§ TASK DIRECTIONS:
Include the line containing "2.055, .924)], .035)" and all lines before it, repeated exactly from the listing below, without pictures.

§ DATA SEGMENT:
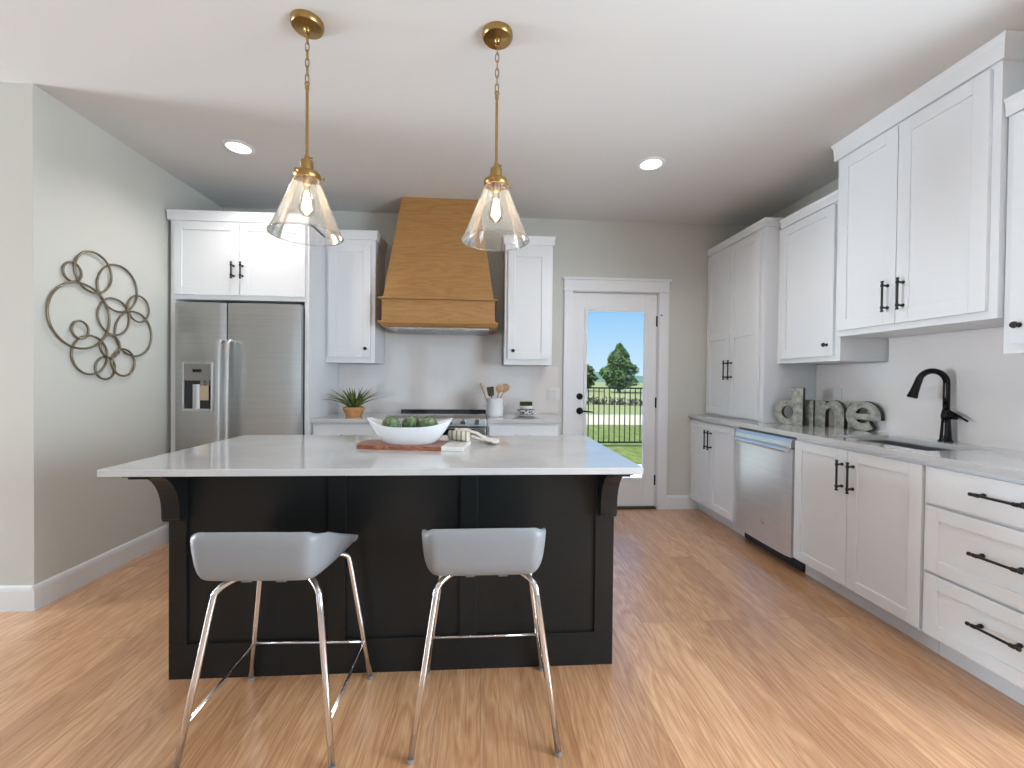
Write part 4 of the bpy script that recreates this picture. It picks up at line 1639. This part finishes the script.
ribbon([(-.14, 2.13, .975), (-.08, 2.13, .973), (-.03, 2.115, .955), (.01, 2.10, .933), (.05, 2.10, .926), (.08, 2.10, .924)], .05)
ribbon([(-.10, 2.085, .950), (-.05, 2.09, .945), (.0, 2.075, .930), (.045, 2.06, .925), (.07, 2.055, .924)], .035)

# ------------------------------------------------------------------ back counter things
pp = thing('potted_plant', 'spiky green aloe plant in a terracotta pot left of the stove', 'plant', (-1.07, 3.6, .9142))
PX, PY, PZ = -1.07, 3.6, .9142
MB().lathe((PX, PY, PZ), [(.062, 0), (.064, .005), (.080, .048), (.086, .050), (.088, .074), (.080, .076), (.076, .062), (0, .062)], 28).build('pot', M['terracotta'], pp, smooth='auto')
MB().lathe((PX, PY, PZ), [(.075, .0625), (.072, .066), (0, .069)], 20).build('soil', M['soil'], pp)
mb = MB()
for i in range(34):
    a = i * 2.399 + random.uniform(-.2, .2)
    lean = .10 + 1.05 * ((i + 1) / 34) ** .8
    ln_ = random.uniform(.15, .21) * (.85 + .45 * lean)
    d = Vector((math.cos(a), math.sin(a) * .7, 0))
    sd = Vector((-math.sin(a), math.cos(a), 0))
    base = Vector((PX, PY, PZ + .062)) + d * .018
    rings = []
    for k in range(7):
        t_ = k / 6
        th = lean * (.75 + .35 * t_)
        p = base + (d * math.sin(th) + Vector((0, 0, 1)) * math.cos(th)) * ln_ * t_
        w = .0165 * (1 - t_ ** 1.7) + .0006
        up = (Vector((0, 0, 1)) * math.sin(th) - d * math.cos(th))
        rings.append([p - sd * w + up * w * .35, p - up * w * .35, p + sd * w + up * w * .35, p + up * w * .05])
    mb.loft(rings)
mb.build('foliage', M['aloe'], pp, smooth=True)

# utensil crock
CKX, CKY = .10, 3.62
ck = thing('utensil_crock', 'white ceramic utensil crock right of the stove', 'crock', (CKX, CKY, .9142))
MB().lathe((CKX, CKY, .9142), [(.06, 0), (.066, .006), (.069, .05), (.069, .15), (.071, .156), (.066, .157), (.064, .15), (.062, .012), (0, .010)], 32).build('crock_body', M['ceramic'], ck, smooth='auto')
MB().tube([(CKX + .071 * math.cos(2 * PI * i / 32), CKY + .071 * math.sin(2 * PI * i / 32), .9142 + .105) for i in range(32)], .003, 8, True).build('raised_band', M['ceramic'], ck, smooth=True)
for s in (-1, 1):
    MB().tube([(CKX + s * .069, CKY, 1.04), (CKX + s * .086, CKY, 1.035), (CKX + s * .088, CKY, 1.015), (CKX + s * .069, CKY, 1.0)], .004, 8).build('lug', M['ceramic'], ck, smooth=True)


def utensil(name, label, foot, top, kind, m):
    foot, top = Vector(foot), Vector(top)
    t_ = (top - foot).normalized()
    s_ = t_.cross(Vector((0, 1, 0))).normalized()
    n_ = s_.cross(t_)
    L_ = (top - foot).length
    mb = MB()
    prof = []
    if kind == 'spoon':
        prof = [(0, .005, .005), (.7, .0055, .005), (.74, .012, .005), (.80, .027, .006), (.88, .034, .007), (.95, .028, .006), (.99, .010, .004), (1, .002, .002)]
    elif kind == 'spatula':
        prof = [(0, .005, .005), (.66, .0055, .005), (.66, .020, .004), (.72, .027, .004), (.97, .031, .0035), (1, .026, .003)]
    else:
        prof = [(0, .005, .005), (.6, .005, .005), (.9, .009, .004), (1, .004, .003)]
    rings = []
    for (a, w, h) in prof:
        p = foot + t_ * L_ * a
        rings.append([p + s_ * w * math.cos(2 * PI * k / 12) + n_ * h * math.sin(2 * PI * k / 12) for k in range(12)])
    mb.loft(rings)
    o = set_origin(mb.build(name, m, smooth='auto'), foot)
    tag(o, label, 'kitchen utensil', 'utensils in the crock')


utensil('wooden_stick', 'thin wooden spreader leaning left in the white crock', (CKX - .03, CKY, .93), (CKX - .125, CKY, 1.20), 'stick', M['spoonwood'])
utensil('spatula', 'dark brown spatula standing in the white crock', (CKX - .01, CKY + .02, .93), (CKX - .043, CKY + .03, 1.165), 'spatula', M['spatula'])
utensil('wooden_spoon', 'wooden spoon in the middle of the white crock', (CKX - .015, CKY - .02, .93), (CKX + .045, CKY - .02, 1.185), 'spoon', M['spoonwood'])
utensil('wooden_spoon', 'wooden spoon leaning rightmost in the white crock', (CKX - .02, CKY + .01, .93), (CKX + .105, CKY + .01, 1.192), 'spoon', M['spoonwood'])

# stack of dishes
SDX, SDY = .365, 3.62
o = MB().lathe((SDX, SDY, .9142), [(.06, 0), (.066, .004), (.115, .016), (.117, .020), (.112, .020), (.062, .008), (0, .008)], 36).build('dinner_plate', M['ceramic'], smooth='auto')
tag(set_origin(o, (SDX, SDY, .9142)), 'pale plate under the patterned bowl on the back counter', 'plate')
M['pattern'] = mat('patterned_glaze', (.6, .6, .58), .3)
nt = M['pattern'].node_tree
tcn = nt.nodes.new('ShaderNodeTexCoord')
vr = nt.nodes.new('ShaderNodeTexVoronoi')
vr.inputs['Scale'].default_value = 38
rr = nt.nodes.new('ShaderNodeValToRGB')
rr.color_ramp.interpolation = 'CONSTANT'
rr.color_ramp.elements[0].color = (.06, .06, .06, 1)
rr.color_ramp.elements[1].position = .42
rr.color_ramp.elements[1].color = (.6, .58, .55, 1)
nt.links.new(tcn.outputs['Object'], vr.inputs['Vector'])
nt.links.new(vr.outputs['Distance'], rr.inputs[0])
nt.links.new(rr.outputs[0], nt.nodes['Principled BSDF'].inputs['Base Color'])
o = MB().lathe((SDX, SDY, .9225), [(.045, 0), (.052, .003), (.076, .02), (.080, .05), (.077, .0505), (.07, .022), (0, .008)], 32).build('patterned_bowl', M['pattern'], smooth='auto')
tag(set_origin(o, (SDX, SDY, .9225)), 'black and white patterned bowl on the plate', 'bowl')
o = MB().lathe((SDX, SDY, .9735), [(.032, 0), (.036, .003), (.054, .012), (.058, .034), (.056, .034), (.05, .014), (0, .010)], 32).build('small_bowl', M['marble'], smooth='auto')
tag(set_origin(o, (SDX, SDY, .9735)), 'small pale bowl nested in the patterned bowl', 'bowl')
M['napkin'] = mat('dark_green_cloth', (.045, .05, .018), .9)
mb = MB()
for i in range(3):
    mb.box(SDX - .052, SDX + .052, SDY - .035, SDY + .035, 1.0085 + i * .011, 1.019 + i * .011)
o = mb.build('folded_napkin', M['napkin'], bevel=.004)
tag(set_origin(o, (SDX, SDY, 1.0085)), 'folded dark green napkin on top of the stacked bowls', 'napkin')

§ WRITTEN SOLUTION:
Write part 4 of the bpy script that recreates this picture. It picks up at line 1639. This part finishes the script.
ribbon([(-.14, 2.13, .975), (-.08, 2.13, .973), (-.03, 2.115, .955), (.01, 2.10, .933), (.05, 2.10, .926), (.08, 2.10, .924)], .05)
ribbon([(-.10, 2.085, .950), (-.05, 2.09, .945), (.0, 2.075, .930), (.045, 2.06, .925), (.07, 2.055, .924)], .035)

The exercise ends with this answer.